Kohl Legislation to Help Lower Gas Prices Promoted:
President Bush Asked to
Cap Excessive Oil Profits
MADISON, APPLETON (March 26, 2006) - Governor Jim Doyle has announced that over 106,000 citizens have signed his online petition urging the President and Congress to cap excessive profits by big oil companies. Governor Doyle also urged Congress and the President to repeal $10 billion in taxpayer subsidies to oil and gas companies and act on bipartisan legislation co-authored by Senator Herb Kohl and co-sponsored by Senator Russ Feingold that will promote competition between oil companies and stop them from manipulating prices.
"Middle-class families across Wisconsin are being squeezed at the pump, while big oil companies are reaping billions in record-setting profits," Governor Doyle said. "Today the people of Wisconsin are sending a clear message to Washington and to the boardrooms of big oil that these excessive profits have got to stop. Regular people need real relief and the way to do it is to cap the outrageous profits of oil companies, repeal these tax subsidies, and promote real competition."

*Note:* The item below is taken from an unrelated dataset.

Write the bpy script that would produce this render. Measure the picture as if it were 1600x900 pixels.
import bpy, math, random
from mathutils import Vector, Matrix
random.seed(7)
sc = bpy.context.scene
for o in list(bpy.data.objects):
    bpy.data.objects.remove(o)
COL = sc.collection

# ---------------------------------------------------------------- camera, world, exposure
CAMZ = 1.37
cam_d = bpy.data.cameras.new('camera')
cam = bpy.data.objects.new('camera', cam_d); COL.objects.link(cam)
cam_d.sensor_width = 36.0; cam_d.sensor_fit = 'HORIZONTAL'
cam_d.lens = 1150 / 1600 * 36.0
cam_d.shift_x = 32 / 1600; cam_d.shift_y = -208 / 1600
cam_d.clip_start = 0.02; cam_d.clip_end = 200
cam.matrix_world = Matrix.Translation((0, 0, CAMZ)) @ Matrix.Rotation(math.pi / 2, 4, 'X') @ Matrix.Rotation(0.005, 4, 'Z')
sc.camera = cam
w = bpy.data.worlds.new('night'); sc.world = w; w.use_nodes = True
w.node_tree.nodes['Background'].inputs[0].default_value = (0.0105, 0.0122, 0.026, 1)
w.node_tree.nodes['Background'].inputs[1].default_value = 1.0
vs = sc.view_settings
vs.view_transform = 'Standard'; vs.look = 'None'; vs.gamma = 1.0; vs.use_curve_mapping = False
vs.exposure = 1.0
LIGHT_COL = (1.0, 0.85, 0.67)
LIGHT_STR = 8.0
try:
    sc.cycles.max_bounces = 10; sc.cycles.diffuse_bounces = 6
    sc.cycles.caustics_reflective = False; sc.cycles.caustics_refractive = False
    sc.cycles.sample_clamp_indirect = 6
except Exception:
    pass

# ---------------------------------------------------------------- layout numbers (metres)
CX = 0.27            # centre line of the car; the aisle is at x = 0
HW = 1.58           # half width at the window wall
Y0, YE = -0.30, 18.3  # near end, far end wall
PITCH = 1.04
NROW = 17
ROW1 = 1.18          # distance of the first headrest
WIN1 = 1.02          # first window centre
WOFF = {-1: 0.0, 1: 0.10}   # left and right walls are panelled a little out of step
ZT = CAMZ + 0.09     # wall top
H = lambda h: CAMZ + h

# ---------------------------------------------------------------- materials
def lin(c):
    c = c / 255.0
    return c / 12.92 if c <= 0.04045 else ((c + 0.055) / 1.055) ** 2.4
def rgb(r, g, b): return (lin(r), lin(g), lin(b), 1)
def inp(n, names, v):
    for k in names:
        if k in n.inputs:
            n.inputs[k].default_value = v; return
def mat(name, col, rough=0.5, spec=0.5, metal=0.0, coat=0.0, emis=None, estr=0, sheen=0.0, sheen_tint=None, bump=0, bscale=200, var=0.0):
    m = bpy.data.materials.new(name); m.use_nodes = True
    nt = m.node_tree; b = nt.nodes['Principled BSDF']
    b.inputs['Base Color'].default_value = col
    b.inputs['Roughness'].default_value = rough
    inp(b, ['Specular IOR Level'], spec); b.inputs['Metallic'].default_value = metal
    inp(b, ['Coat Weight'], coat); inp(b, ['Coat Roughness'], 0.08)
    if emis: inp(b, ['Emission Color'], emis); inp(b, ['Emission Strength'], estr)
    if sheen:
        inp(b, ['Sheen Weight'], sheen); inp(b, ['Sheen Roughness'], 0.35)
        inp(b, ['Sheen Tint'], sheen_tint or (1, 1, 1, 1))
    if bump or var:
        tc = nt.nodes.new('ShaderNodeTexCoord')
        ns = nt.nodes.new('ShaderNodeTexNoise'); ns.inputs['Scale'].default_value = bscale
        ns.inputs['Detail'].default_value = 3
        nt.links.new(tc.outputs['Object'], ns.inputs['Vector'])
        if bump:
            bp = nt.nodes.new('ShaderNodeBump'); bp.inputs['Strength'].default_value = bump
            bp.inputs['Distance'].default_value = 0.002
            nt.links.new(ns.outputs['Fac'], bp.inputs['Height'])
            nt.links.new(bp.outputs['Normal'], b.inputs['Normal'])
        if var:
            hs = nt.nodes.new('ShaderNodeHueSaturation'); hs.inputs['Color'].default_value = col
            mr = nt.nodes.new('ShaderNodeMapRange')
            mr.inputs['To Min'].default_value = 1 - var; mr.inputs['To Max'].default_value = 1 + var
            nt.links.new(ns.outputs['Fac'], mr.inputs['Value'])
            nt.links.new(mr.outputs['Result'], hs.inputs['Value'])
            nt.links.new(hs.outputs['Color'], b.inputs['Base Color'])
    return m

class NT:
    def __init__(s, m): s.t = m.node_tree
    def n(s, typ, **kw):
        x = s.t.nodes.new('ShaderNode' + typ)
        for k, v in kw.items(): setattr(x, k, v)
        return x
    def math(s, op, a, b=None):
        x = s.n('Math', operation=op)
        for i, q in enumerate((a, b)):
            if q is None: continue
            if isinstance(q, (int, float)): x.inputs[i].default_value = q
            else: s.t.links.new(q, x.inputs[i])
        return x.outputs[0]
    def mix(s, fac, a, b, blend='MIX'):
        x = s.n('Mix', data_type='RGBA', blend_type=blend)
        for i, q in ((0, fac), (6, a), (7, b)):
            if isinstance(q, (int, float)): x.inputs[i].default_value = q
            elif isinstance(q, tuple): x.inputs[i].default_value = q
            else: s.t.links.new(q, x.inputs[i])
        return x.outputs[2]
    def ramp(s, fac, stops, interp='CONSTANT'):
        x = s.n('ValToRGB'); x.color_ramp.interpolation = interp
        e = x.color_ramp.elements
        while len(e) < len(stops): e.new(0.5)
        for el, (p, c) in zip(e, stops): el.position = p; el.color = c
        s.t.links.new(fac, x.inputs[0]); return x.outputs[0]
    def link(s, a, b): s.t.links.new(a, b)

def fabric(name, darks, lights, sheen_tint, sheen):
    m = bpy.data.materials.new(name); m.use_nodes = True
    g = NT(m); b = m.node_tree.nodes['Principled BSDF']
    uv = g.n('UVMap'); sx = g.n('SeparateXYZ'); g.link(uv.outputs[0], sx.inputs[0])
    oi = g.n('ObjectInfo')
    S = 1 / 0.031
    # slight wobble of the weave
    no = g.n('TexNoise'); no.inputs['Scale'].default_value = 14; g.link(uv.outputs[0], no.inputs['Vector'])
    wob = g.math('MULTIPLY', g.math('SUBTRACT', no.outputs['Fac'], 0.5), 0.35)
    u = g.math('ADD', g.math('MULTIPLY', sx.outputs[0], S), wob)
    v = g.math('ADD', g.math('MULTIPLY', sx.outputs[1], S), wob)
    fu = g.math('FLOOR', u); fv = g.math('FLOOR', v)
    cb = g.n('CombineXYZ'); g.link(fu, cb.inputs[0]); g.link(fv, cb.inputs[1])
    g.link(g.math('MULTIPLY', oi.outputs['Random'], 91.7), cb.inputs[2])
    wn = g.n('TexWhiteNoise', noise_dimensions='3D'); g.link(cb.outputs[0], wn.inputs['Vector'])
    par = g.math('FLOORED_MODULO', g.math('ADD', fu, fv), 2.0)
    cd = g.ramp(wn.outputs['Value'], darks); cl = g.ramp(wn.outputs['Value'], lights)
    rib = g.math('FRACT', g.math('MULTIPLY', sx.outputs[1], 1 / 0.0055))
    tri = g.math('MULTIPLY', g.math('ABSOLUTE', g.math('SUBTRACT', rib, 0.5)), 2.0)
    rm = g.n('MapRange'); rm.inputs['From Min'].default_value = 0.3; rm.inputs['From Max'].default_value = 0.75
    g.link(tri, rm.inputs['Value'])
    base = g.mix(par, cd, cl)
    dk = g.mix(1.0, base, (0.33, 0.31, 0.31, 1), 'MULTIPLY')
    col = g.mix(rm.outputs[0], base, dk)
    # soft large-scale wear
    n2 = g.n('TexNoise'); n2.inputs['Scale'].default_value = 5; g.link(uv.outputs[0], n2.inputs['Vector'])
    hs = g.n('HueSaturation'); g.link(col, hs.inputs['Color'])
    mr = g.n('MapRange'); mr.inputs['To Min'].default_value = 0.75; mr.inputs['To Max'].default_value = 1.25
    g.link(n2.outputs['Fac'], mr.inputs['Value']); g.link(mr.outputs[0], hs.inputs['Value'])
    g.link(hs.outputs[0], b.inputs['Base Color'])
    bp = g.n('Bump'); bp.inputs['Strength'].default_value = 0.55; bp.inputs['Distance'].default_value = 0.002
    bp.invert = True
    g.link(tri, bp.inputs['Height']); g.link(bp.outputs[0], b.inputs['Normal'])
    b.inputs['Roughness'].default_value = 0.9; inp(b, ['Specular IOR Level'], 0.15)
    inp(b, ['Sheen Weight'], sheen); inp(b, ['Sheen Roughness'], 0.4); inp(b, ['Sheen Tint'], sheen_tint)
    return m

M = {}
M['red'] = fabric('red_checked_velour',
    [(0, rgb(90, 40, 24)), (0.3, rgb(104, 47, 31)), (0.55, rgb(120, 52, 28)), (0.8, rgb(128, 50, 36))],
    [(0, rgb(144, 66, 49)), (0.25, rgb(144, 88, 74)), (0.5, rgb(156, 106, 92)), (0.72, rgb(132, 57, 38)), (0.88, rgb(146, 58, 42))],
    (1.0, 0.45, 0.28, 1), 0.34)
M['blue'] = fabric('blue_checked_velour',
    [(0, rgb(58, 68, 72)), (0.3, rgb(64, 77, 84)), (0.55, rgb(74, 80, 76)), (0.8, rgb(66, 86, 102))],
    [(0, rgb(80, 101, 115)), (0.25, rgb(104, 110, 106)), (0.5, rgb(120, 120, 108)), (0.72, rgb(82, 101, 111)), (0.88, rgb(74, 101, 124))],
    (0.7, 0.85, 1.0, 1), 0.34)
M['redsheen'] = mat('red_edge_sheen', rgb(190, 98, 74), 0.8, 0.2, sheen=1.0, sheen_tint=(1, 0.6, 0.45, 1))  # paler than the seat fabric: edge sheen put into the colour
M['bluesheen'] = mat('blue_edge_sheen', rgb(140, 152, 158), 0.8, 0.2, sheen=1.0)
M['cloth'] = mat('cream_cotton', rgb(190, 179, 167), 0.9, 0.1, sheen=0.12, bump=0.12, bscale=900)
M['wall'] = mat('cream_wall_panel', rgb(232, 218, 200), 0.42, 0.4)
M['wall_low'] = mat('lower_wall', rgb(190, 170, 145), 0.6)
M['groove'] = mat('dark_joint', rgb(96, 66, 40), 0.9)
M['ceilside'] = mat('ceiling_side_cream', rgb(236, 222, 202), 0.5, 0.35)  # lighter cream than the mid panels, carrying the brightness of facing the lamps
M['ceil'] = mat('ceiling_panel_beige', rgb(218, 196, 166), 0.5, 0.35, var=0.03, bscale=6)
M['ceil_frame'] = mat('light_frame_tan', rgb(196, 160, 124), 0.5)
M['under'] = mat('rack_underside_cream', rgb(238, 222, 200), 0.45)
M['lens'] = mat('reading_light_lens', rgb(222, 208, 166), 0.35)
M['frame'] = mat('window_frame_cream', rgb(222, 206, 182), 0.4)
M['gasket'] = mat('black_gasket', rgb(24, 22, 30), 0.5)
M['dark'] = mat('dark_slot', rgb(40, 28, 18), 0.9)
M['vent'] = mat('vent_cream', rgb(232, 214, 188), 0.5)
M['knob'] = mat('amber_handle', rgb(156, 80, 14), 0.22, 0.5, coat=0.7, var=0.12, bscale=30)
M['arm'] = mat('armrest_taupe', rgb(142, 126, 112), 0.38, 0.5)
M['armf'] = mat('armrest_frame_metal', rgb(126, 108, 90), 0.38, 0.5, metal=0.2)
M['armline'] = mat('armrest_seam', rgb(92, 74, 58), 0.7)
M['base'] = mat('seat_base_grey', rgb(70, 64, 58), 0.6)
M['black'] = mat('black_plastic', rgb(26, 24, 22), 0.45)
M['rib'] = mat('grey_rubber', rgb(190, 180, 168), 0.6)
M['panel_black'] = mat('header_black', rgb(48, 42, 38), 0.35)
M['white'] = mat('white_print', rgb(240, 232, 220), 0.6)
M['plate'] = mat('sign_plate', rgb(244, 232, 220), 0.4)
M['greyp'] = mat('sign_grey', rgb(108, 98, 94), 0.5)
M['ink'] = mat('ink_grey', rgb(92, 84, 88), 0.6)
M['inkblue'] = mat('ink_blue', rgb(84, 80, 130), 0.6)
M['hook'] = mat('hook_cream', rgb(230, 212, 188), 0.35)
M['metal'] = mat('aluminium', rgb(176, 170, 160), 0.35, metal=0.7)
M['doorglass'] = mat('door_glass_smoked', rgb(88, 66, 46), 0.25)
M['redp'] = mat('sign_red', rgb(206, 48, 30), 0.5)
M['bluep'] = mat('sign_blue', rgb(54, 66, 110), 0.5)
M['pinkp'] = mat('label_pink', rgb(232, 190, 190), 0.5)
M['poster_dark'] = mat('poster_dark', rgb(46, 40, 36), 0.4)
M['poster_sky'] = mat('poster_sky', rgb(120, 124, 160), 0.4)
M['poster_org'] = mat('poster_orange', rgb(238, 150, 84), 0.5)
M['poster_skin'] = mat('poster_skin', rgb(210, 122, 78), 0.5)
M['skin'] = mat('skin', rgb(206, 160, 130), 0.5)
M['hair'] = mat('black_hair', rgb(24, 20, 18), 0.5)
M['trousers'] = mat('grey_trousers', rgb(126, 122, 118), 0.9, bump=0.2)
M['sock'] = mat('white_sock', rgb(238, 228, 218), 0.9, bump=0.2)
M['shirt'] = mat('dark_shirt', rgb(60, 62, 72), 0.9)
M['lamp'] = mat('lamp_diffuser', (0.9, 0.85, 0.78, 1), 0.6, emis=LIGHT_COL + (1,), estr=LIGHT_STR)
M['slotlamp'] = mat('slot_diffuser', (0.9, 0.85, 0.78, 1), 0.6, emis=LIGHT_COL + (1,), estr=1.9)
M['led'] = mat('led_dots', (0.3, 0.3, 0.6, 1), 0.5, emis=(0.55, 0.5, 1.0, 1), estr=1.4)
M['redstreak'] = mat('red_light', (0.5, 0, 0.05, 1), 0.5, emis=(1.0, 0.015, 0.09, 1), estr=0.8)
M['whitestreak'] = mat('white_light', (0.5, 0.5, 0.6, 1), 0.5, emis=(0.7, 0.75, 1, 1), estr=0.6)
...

Gasoline prices have topped $3-per-gallon in many parts of Wisconsin, and the average family is paying 72 cents more per gallon for unleaded gasoline than they were a year ago at this time. Oil company profits have skyrocketed nearly 200 percent since President Bush's inauguration in January 2001, while family incomes have increased by 14 percent.
Recently, ExxonMobil, which just became the largest corporation in the world, announced profits of over $8.4 billion since the beginning of the year. The entire industry reaps an average of over $300 million of profit per day.
Yesterday, Governor Doyle signed anti-price gouging legislation that gives the Governor the authority to declare a state of emergency during which price gouging can be investigated and punished.
Governor Doyle also urged Congress to act on legislation co-authored by Senator Kohl and Senator Arlen Spector (R-PA). The Oil and Gas Industry Antitrust Act of 2006 will promote competition and prevent oil producers and refiners from limiting supply to manipulate prices. The legislation will also establish that when a group of competing oil producers like the OPEC nations act together to restrict supply or set prices, they are violating U.S. law. This will authorize the Attorney General to file suit under the antitrust laws against these nations that are exploiting American consumers.
The Governor's petition can be seen at www.lowergasprices.wi.gov.